> **EXERCISE BRIEF**
Comb the records below for the string "that" and copy each line where it turns up.

> **DATA LISTING**
>>>>>

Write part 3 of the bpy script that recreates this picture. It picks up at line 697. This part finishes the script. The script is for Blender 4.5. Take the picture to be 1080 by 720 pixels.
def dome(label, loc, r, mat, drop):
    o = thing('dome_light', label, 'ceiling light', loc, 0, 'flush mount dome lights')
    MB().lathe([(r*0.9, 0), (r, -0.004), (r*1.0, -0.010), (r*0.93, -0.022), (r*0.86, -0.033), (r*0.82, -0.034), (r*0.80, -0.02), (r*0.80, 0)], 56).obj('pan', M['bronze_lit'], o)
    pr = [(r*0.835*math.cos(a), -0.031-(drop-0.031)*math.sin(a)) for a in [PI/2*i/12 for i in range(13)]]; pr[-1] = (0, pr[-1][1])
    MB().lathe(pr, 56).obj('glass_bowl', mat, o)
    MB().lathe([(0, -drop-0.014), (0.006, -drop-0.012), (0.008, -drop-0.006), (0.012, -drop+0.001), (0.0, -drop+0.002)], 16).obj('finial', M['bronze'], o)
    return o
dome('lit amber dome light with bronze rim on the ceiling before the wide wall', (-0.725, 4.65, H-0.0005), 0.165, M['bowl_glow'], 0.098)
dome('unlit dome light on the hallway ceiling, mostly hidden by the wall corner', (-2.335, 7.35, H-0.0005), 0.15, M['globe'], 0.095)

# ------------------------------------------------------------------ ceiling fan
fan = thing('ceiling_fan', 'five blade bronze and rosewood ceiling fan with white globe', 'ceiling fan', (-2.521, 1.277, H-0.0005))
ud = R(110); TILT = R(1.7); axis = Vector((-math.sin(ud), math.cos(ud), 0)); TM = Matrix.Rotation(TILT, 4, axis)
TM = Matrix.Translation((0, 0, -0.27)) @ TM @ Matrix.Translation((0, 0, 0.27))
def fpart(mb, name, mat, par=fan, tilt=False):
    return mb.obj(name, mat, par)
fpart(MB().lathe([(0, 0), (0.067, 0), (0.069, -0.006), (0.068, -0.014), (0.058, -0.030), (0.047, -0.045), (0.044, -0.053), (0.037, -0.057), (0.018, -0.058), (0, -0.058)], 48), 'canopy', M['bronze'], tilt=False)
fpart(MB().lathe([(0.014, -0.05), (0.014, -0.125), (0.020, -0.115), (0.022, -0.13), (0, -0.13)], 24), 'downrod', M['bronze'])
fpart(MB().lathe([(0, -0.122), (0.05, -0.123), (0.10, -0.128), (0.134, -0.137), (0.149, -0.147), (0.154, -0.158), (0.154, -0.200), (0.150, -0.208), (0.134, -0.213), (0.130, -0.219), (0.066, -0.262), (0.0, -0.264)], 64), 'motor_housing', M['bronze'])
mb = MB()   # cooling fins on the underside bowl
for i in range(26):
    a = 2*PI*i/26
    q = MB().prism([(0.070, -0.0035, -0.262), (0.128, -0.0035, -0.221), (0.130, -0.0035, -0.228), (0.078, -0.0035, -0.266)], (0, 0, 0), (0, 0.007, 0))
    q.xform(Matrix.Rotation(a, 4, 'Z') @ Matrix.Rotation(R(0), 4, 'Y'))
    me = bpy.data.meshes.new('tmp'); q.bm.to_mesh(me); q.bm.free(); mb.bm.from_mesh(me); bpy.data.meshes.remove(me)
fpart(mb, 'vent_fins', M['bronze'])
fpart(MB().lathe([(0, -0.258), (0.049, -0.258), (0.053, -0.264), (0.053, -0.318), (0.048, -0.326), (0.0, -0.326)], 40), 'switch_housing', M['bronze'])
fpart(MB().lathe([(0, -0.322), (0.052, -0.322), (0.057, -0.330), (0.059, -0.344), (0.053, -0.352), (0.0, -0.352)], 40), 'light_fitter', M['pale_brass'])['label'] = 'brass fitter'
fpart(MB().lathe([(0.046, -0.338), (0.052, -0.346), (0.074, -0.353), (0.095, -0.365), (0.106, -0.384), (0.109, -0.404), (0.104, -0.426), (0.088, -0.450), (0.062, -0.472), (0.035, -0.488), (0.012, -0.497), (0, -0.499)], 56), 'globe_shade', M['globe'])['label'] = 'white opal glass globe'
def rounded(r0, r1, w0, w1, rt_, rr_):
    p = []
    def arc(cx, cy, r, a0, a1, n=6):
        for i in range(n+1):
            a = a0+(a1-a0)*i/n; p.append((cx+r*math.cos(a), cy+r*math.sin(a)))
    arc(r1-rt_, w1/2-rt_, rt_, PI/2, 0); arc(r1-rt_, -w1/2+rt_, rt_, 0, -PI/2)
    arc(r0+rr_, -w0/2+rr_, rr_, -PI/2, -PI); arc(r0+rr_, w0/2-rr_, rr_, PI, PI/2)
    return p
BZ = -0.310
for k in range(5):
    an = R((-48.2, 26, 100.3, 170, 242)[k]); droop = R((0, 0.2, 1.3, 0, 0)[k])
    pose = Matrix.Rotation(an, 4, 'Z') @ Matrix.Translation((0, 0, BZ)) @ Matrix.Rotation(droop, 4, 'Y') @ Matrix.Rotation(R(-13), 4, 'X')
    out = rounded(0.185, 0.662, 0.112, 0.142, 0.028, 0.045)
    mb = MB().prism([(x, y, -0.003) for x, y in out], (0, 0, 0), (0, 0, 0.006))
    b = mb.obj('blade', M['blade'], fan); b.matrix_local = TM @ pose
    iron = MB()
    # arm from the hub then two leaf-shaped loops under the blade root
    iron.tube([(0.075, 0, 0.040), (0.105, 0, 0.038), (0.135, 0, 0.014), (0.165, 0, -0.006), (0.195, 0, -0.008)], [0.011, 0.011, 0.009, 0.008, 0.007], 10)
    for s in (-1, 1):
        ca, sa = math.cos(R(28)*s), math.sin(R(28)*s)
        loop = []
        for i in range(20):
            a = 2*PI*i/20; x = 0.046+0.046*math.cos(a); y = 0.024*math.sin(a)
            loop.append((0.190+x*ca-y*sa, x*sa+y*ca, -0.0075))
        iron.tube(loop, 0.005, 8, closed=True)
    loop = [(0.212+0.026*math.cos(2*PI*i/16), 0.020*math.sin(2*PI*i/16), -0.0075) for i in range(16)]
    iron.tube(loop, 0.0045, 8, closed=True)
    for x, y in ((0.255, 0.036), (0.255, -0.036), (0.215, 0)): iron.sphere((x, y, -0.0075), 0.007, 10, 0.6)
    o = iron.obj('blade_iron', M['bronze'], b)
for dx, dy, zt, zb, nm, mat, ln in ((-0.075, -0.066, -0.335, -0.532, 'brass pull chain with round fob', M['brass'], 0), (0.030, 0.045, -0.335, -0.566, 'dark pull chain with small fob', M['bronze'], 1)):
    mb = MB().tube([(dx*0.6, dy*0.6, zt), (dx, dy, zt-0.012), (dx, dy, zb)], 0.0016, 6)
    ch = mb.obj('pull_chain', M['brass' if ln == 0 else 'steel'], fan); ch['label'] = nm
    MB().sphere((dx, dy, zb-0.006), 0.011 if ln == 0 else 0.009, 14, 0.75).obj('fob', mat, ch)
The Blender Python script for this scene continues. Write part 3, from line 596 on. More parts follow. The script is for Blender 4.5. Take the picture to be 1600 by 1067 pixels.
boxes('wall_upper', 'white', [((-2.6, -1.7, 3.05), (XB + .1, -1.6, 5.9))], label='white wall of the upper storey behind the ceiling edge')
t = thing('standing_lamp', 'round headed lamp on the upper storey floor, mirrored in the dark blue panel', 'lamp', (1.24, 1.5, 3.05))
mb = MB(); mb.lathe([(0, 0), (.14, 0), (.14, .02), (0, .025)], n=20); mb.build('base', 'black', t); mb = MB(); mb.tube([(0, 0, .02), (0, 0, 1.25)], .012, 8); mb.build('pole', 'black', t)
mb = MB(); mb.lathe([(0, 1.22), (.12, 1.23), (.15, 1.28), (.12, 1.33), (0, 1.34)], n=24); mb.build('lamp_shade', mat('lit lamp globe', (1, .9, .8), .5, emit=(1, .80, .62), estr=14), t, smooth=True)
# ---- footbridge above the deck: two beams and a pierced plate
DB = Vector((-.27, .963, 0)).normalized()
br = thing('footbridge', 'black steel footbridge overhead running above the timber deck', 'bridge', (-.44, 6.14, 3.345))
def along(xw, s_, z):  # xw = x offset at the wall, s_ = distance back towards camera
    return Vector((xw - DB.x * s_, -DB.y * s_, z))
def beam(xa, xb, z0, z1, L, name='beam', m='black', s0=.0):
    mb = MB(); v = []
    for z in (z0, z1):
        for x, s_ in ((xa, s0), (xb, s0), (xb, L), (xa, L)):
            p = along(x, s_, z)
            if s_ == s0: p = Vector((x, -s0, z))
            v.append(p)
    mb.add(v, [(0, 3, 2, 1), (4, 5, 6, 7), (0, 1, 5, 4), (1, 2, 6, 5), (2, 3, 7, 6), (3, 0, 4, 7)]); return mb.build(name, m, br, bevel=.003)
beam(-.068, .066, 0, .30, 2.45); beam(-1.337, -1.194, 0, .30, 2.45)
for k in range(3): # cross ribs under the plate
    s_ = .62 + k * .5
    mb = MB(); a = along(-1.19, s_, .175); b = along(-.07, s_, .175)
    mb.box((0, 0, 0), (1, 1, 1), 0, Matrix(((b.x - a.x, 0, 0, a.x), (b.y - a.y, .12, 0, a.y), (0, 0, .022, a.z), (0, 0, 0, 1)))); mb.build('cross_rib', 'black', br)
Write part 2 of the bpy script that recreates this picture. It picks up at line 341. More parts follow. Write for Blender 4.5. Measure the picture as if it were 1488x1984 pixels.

<<<<<

> **EXERCISE RESPONSE**
Write part 3 of the bpy script that recreates this picture. It picks up at line 697. This part finishes the script. The script is for Blender 4.5. Take the picture to be 1080 by 720 pixels.
Write part 2 of the bpy script that recreates this picture. It picks up at line 341. More parts follow. Write for Blender 4.5. Measure the picture as if it were 1488x1984 pixels.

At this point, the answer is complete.